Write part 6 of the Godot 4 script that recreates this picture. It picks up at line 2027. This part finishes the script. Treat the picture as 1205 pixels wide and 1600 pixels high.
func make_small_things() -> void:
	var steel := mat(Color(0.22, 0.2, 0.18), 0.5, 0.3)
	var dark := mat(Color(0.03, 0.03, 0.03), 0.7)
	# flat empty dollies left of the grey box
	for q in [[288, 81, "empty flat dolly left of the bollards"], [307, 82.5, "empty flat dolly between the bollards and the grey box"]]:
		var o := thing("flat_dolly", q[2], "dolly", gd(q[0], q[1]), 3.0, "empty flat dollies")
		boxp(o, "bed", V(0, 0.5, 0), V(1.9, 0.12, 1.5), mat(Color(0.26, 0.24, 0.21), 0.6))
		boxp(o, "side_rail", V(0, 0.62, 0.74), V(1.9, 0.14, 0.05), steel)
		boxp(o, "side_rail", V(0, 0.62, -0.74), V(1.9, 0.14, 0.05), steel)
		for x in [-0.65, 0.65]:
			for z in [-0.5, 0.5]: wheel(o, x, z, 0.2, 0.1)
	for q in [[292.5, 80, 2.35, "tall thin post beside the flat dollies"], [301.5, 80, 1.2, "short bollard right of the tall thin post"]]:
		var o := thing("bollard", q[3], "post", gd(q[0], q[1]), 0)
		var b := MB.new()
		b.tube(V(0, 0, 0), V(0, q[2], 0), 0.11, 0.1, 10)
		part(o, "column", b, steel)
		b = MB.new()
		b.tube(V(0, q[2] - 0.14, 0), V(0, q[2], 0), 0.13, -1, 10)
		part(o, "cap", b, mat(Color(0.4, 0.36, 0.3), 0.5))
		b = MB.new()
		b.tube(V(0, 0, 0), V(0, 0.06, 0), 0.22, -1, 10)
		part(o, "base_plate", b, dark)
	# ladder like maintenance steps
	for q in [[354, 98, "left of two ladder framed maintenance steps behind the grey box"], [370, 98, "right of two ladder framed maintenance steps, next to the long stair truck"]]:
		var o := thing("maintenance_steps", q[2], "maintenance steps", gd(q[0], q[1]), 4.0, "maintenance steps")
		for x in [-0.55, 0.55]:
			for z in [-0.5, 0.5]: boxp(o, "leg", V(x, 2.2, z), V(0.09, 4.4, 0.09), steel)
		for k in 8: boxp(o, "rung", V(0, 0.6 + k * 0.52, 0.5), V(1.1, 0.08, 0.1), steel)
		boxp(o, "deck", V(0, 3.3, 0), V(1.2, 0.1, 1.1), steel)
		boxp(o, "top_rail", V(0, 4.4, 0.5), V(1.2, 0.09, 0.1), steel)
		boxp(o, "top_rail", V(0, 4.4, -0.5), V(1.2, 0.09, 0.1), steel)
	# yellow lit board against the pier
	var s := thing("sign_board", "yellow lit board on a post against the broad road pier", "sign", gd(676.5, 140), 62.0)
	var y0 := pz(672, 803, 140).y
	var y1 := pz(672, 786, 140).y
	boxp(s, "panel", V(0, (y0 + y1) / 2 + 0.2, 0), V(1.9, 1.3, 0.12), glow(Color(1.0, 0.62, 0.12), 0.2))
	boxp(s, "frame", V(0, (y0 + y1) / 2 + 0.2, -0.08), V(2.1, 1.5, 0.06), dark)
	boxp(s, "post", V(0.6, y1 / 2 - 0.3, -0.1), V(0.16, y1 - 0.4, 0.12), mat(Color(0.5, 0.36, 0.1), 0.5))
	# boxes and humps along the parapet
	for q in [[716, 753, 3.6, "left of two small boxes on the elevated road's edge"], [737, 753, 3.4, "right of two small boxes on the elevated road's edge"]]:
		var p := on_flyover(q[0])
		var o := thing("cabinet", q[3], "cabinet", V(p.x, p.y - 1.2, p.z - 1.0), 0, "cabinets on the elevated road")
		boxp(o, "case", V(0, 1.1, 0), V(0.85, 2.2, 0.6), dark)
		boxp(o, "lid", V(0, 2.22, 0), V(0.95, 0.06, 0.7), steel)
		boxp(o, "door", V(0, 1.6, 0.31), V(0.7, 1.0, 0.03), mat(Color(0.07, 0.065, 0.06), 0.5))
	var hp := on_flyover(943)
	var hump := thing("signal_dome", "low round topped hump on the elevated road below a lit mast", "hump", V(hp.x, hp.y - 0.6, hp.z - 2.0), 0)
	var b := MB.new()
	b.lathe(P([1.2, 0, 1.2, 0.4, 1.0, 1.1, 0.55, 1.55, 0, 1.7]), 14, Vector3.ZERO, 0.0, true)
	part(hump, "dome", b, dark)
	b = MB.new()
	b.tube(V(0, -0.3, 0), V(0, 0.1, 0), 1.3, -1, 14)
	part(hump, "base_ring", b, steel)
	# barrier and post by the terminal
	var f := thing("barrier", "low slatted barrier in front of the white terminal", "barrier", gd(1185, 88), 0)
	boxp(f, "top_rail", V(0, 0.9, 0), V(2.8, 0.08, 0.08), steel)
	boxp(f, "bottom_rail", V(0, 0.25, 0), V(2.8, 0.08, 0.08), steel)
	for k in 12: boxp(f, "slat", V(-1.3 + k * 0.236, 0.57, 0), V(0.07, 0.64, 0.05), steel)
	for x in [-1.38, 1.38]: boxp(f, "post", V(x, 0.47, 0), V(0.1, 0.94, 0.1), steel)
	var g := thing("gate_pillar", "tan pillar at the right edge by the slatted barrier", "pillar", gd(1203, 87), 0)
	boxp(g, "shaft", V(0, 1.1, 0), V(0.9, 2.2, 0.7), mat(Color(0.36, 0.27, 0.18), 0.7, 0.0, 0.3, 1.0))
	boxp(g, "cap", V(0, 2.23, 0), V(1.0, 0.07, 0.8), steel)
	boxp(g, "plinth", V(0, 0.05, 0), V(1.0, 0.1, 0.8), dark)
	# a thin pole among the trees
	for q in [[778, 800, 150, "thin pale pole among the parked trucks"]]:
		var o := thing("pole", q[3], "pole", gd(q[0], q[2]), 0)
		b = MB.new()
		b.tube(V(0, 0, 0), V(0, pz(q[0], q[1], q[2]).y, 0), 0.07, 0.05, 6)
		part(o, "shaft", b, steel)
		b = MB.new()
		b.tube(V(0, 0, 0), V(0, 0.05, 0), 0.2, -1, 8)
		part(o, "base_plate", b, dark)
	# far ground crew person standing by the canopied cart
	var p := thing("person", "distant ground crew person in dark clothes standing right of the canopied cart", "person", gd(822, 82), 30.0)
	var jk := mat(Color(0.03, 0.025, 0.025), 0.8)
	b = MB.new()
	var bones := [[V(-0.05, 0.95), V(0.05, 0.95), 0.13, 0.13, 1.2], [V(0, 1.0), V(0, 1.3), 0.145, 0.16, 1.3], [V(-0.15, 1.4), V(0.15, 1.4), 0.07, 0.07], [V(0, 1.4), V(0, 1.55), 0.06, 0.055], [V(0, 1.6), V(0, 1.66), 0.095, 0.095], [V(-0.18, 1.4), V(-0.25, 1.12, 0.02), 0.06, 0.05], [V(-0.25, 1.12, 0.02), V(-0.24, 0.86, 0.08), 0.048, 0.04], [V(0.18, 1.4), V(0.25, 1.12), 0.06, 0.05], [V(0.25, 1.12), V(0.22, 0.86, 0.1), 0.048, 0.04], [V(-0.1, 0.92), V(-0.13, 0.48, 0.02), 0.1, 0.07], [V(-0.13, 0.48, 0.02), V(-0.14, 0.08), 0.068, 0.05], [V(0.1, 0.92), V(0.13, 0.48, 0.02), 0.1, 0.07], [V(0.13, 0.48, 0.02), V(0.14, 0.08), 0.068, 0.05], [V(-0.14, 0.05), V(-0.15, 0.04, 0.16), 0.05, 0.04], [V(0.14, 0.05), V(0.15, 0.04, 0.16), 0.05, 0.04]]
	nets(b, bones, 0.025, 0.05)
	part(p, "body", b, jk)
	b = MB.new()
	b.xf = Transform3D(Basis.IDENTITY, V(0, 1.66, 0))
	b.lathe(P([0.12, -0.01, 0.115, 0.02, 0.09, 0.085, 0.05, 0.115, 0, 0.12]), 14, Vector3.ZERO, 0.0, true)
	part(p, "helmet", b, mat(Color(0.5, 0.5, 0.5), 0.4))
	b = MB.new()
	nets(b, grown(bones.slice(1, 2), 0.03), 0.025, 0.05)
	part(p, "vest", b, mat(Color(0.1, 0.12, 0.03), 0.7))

---+---

Given exercise: Go through the preceding material and copy each line that has the word "part".

The completed task:
Write part 6 of the Godot 4 script that recreates this picture. It picks up at line 2027. This part finishes the script. Treat the picture as 1205 pixels wide and 1600 pixels high.
		part(o, "column", b, steel)
		part(o, "cap", b, mat(Color(0.4, 0.36, 0.3), 0.5))
		part(o, "base_plate", b, dark)
	part(hump, "dome", b, dark)
	part(hump, "base_ring", b, steel)
		part(o, "shaft", b, steel)
		part(o, "base_plate", b, dark)
	part(p, "body", b, jk)
	part(p, "helmet", b, mat(Color(0.5, 0.5, 0.5), 0.4))
	part(p, "vest", b, mat(Color(0.1, 0.12, 0.03), 0.7))